Cruising at 160 knots and 8,700 feet we turned westbound to return to the coast. Locking the FLIR into the boresight mode I took control of the OV-10D for a few minutes to try a few tracking maneuvers using only the FLIR for reference. The OV-10 had fairly light control forces and was quite responsive. I used my FLIR display, offset on the left hand side of the cockpit, for reference. Despite the offset it was easy enough to pick a ground target and fly the aircraft until the cursor crosshairs overlaid the target in a simulated gun-aiming situation.

While still some miles inland and scanning seaward with the FLIR again, I could clearly see a power station complex on the coast. Anchored some way offshore was a large supertanker, stern on to us. I obtained a good lock on this ship. We flew out over the sea while I practised locking-on in various modes. The target was an attack pilot's dream.

We turned inland again and flew back towards Camp Pendleton. Runways and hangars came up clearly on the display, As we ran in to an overhead break I practised locking-on to an aircraft on the runway. Even as we entered the break, and headed downwind the system maintained lock on this other aircraft as it took off.

We landed, taxying back while using the FLIR in a surveillance mode, demonstrating that it would be possible to steer the Bronco around the taxiways and between other aircraft to our parking space even if the field were to be blacked out. Our ground crew were clearly visible on the display as they marshalled us into our parking spot.

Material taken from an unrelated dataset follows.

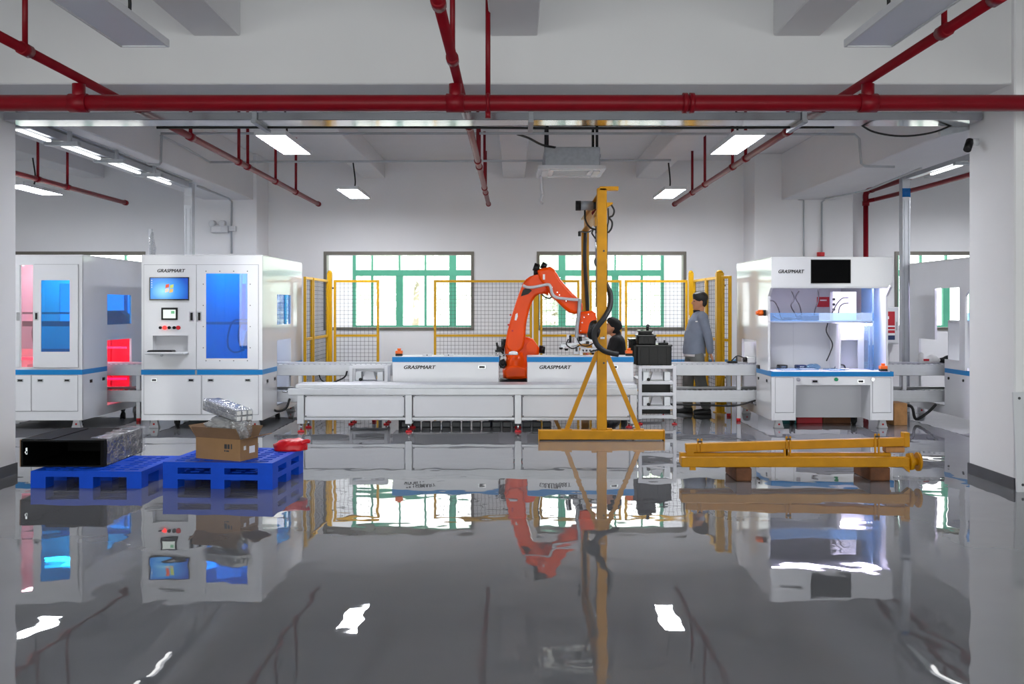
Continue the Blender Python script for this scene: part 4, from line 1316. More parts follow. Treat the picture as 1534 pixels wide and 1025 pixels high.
# ---- odds and ends under and beside the machines
t = thing('cable_tray', 'black cable chain lying on the floor behind the long bench', 'cable tray', (-.5, 12.55, 0))
for k in range(15):
    x = -1.45 + k * .13
    B().box(x, x + .11, 12.47, 12.57, .0, .07, .008).build('chain_link', DARK, t)
def carton(x0, x1, y0, y1, h, m_, label, name='carton', cat='box'):
    t = thing(name, label, cat, ((x0 + x1) / 2, (y0 + y1) / 2, 0))
    B().box(x0, x1, y0, y1, 0, h, .005).build('body', m_, t)
    B().box(x0 + .01, x1 - .01, (y0 + y1) / 2 - .02, (y0 + y1) / 2 + .02, h, h + .002).build('tape', PAPER if m_ is CARD else BLACK, t)
carton(mx(1190) - .02, mx(1214), 12.9, 13.0, .075, TEAL, 'teal case on the floor under the open workstation')
carton(mx(1215), mx(1255), 12.9, 13.0, .085, REDPOST, 'dark red box on the floor under the open workstation')
carton(mx(1256), mx(1300), 12.9, 13.0, .085, WOOD, 'brown box on the floor under the open workstation')
carton(PX(1337, 12.7), PX(1357, 12.7), 12.65, 12.95, .29, WOODL, 'tan cardboard carton standing on the floor right of the open workstation')
tag(B().tube([P(1340, 603, 12.95), P(1352, 606, 12.95), P(1366, 610, 12.95), P(1372, 628, 12.95), P(1390, 618, 13.0), P(1402, 606, 13.02)], .02, 8).build('cable', RUBBER), 'bundle of thick black cables between the two open workstations', 'cable')
tag(B().tube([P(1000, 606, 13.03), P(1050, 607, 13.05), P(1100, 608, 13.05), P(1132, 600, 13.05)], .012, 8).build('cable', RUBBER), 'black cable along the underside of the right conveyor', 'cable')
tag(B().tube([P(402, 606, 13.0), P(414, 616, 12.9), P(428, 612, 12.9), P(434, 598, 13.0)], .016, 8).build('cable', RUBBER), 'black cable loop right of the machine with the desktop screen', 'cable')
tag(B().tube([P(478, 562, 13.08), P(482, 570, 13.06), P(494, 574, 13.06), P(515, 566, 13.08), P(520, 556, 13.09)], .01, 6).build('cable', RUBBER), 'thin cable hanging under the left conveyor beside the white rack', 'cable')
zc2 = .78
t = thing('sheet_panel', 'white upright sheet on the conveyor left of the open workstation', 'panel', (PX(1125, 13.4), 13.4, zc2))
B().box(PX(1115, 13.45), PX(1135, 13.45), 13.44, 13.455, zc2, PZ(512, 13.45)).build('sheet', PAPER, t)
B().box(PX(1115, 13.45), PX(1135, 13.45), 13.41, 13.48, zc2, zc2 + .01).build('base', ALU, t)
t = thing('pump_unit', 'small white pump on the conveyor by the open workstation', 'pump', (PX(1124, 13.25), 13.25, zc2))
p = P(1124, 545, 13.25)
B().box(p.x - .05, p.x + .06, 13.19, 13.31, zc2, zc2 + .09, .012).build('case', WHITE, t)
B().cyl((p.x - .1, 13.25, zc2 + .05), (p.x - .05, 13.25, zc2 + .05), .035, 12).build('motor', BLACK, t)
B().tube([(p.x - .1, 13.25, zc2 + .08), (p.x - .18, 13.25, zc2 + .1), (p.x - .26, 13.25, zc2 + .03)], .008, 6).build('hose', RUBBER, t)
t = thing('valve_block', 'black valve block on the right conveyor beside the pump', 'valve', (PX(1096, 13.25), 13.25, zc2))
p = P(1097, 548, 13.25)
B().box(p.x - .07, p.x + .05, 13.2, 13.3, zc2, zc2 + .03, .004).build('block', BLACK, t)
B().cyl((p.x + .06, 13.25, zc2 + .0), (p.x + .06, 13.25, zc2 + .09), .012, 8).build('fitting', DARK, t)
t = thing('parts_bag', 'white bag of parts on the conveyor between the open workstations', 'bag', (PX(1390, 13.3), 13.3, zc2))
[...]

I was mightily impressed. The FLIR system was similar to that used by the Coast Guard to combat contraband smuggling. It was a powerful tool, could see through darkness, haze or smoke, and multiplied the capability of the Bronco immensely. The Bronco was a handy aircraft. It was apparent that an experienced crew could use the FLIR and laser systems to good effect to carry out observation and ordnance delivery at night. Technology and teamwork combined to give this Night Owl a devastating punch.